TM – Como lutar neste ambiente subjetivo?

Wagnão – Por isso defendemos a democratização dos meios de comunicação, porque hoje existe uma disputa na sociedade neste campo pelo pensamento da própria sociedade. E quem não tem uma compreensão política daquilo que acontece está sujeito a ser convencidos para uma ideologia conservadora que não atende os interesses dos trabalhadores. O Sindicato trabalha de forma intensa para mostrar aos metalúrgicos que temos o direito à informação qualificada, de ouvir as várias posições políticas existentes e formar a nossa opinião. O Sindicato investe para acompanhar a velocidade que a informação tem hoje com as novas tecnologias. Desde o ‘Barão de Tefé’, nosso antigo carro de som, que era muito veloz na comunicação, mas hoje não é tão eficaz quanto um celular em que você acessa informação imediata. O Sindicato está se readequando a isso.

TM – E a disputa da política partidária também mudou ao longo destes 55 anos?
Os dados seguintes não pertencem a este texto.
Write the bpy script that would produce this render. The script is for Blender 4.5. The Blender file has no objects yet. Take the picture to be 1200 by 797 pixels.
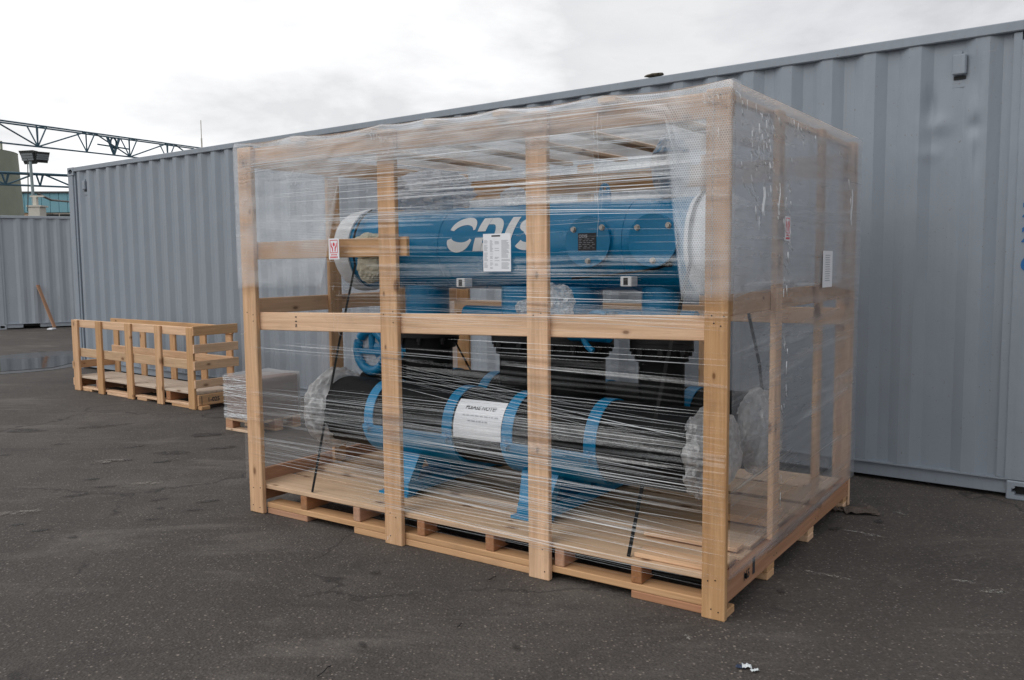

Wagnão – Sim. Antigamente eram dois partidos. Em 64 era clara a divisão entre a Arena, da situação, e o MDB, de oposição e que reunia um grande número de pessoas contrárias à ditadura. Hoje, existem dezenas de partidos políticos com ideias distintas ou um conjunto de ideias e isso confunde a ação política dos trabalhadores. Essa confusão de ideários prejudica a decisão do trabalhador na hora de escolher seus representantes e isso não interessa nossa categoria. As elites promovem essa confusão, nunca interessou a elas ter os trabalhadores envolvidos e se elegendo para tomar as decisões. Afastar os trabalhadores da política só interessa aqueles que querem continuar dominando os meios de produção e os meios de comunicação.

TM – Como o Sindicato pode interferir neste processo?

Wagnão – Se o Sindicato não for visto como o instrumento do trabalhador para intervir na sociedade está condenado à morte. Por isso, defendemos o direito dos trabalhadores se expressarem politicamente e decidir sobre o seu futuro.